China Unicom has announced plans to bring in private investment, mainly by issuing shares for companies including China Life and Tencent, in what is a major step of the state firm's mixed-ownership reform.
The state-owned telecommunications operator issued a statement via its listed arm on Wednesday, revealing highlights of its plan of mixed-ownership reform.
The board of the listed China United Network Communications Ltd has approved an issue of shares to the investors, which include Baidu and JD.com and some other firms.
The listed arm will issue no more than 9.04 billion shares to raise as much as 61.73 billion yuan (more than 9 billion U.S. dollars), according to a document released on the Shanghai Stock Exchange.
China Life Insurance will acquire a 10.22 percent stake of the company, while Internet giants Tencent and Baidu will hold 5.18 percent and 3.3 percent of shares respectively.
After the issuance, private investors will hold a total of 35.19 percent of shares, only slightly lower than China Unicom's holding of 36.67 percent.

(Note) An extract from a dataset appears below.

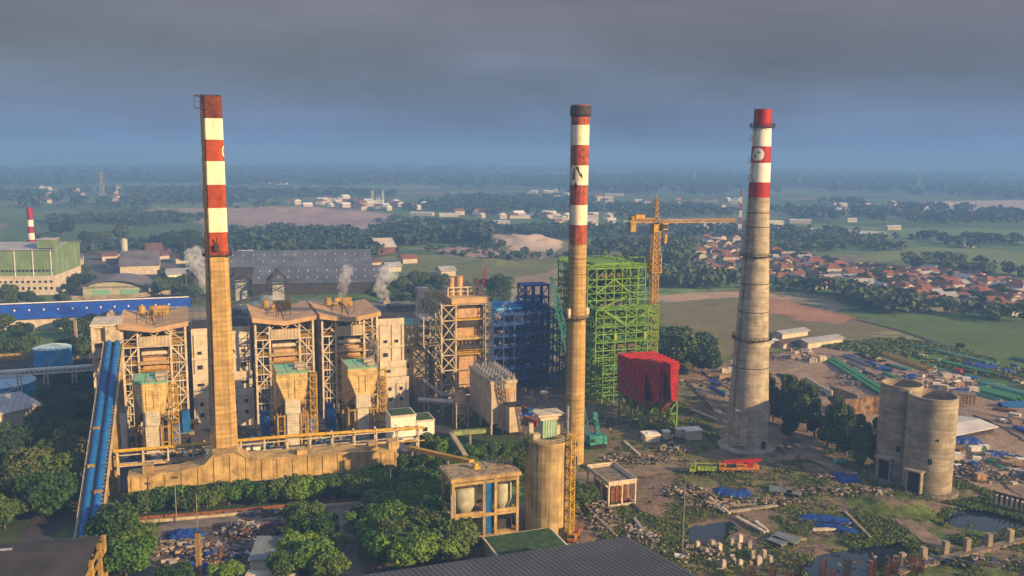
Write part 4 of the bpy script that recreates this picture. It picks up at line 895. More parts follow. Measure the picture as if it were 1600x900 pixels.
mb = MB(); mb.box(6, 18, 14, 38, 46, 56.3); mb.box(8, 20, 14, 36, 30, 43); mb.box(9, 21, 3, 12, 20.6, 26); mb.box(9, 19, 14, 36, 12, 27); mb.build('boiler_wall', 'mauve_panel', t)
mb = MB()
for z in (6, 12, 18, 26.5, 33, 39.5, 46, 52): mb.box(.5, 27, 10, 40.5, z-.4, z-.1)
mb.box(5, 13, .8, 8, 26.5, 29); mb.tube((9, 3, 28.5), (24, 3, 28.5), 1.0); mb.tube((4, 3, 14), (26, 3, 14), 1.4)
mb.build('grating', 'green_steel_dark', t)
for x in (8.5, 22.6):
    mb = MB(); mb.box(x, x+1.1, -.6, .5, 27, 30.2); mb.build('buckstay_end', 'lime_paint', t)
# ---------------------------------------------------------------- red duct boxes on green legs
t = pthing('red_hopper', 'crimson ribbed precipitator casing with rusty hoppers on green legs, right of the green frame', 'hopper', 167, 295)
mb = MB(); D_ = 22
mb.box(-6, 9.6, 4.6, D_, 11, 25.5)                                         # body behind
for i in range(7): mb.box(-6.3, -6, 1+i*3, 1.6+i*3, 11, 25.5); mb.box(-6, 9.6, 1+i*3, 1.7+i*3, 25.5, 26.1)
for i in range(6): mb.box(-6.25, -6, .3, D_, 12+i*2.4, 12.5+i*2.4)
mb.box(-6, 9.6, 0, 4.6, 23.2, 25.5)
for x0 in (-6, 2.0):                                                         # curved pilasters: straight right side, curve sweeping from the upper left
    w = 7.6; n = 10; v = []; 
    for i in range(n+1):
        a = i/n; xr = x0+w-.4; xl = x0+1.0+(w-4.2)*(math.sin(a*math.pi/2)); z = 23.2-a*(23.2-11.0)
        v += [(xl, 0, z), (xr, 0, z), (xl, 4.7, z), (xr, 4.7, z)]
    fs = []
    for i in range(n): q = 4*i; fs += [(q, q+4, q+5, q+1), (q, q+2, q+6, q+4), (q+1, q+5, q+7, q+3)]
    mb.add(v, fs)
    mb.box(x0, x0+.6, 0, 4.7, 11, 23.2)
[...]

The listed company's shares stood at 7.47 yuan per share before a suspension in April.
China initiated the mixed-ownership reform to boost the efficiency of SOEs. The reform includes measures such as bringing in multiple types of investors in, exploring flexible and market-based salary systems and selling shares to employees of SOEs.
According to the National Development and Reform Commission, about 20 central SOEs piloted the mixed-ownership reform scheme and posted smooth progress.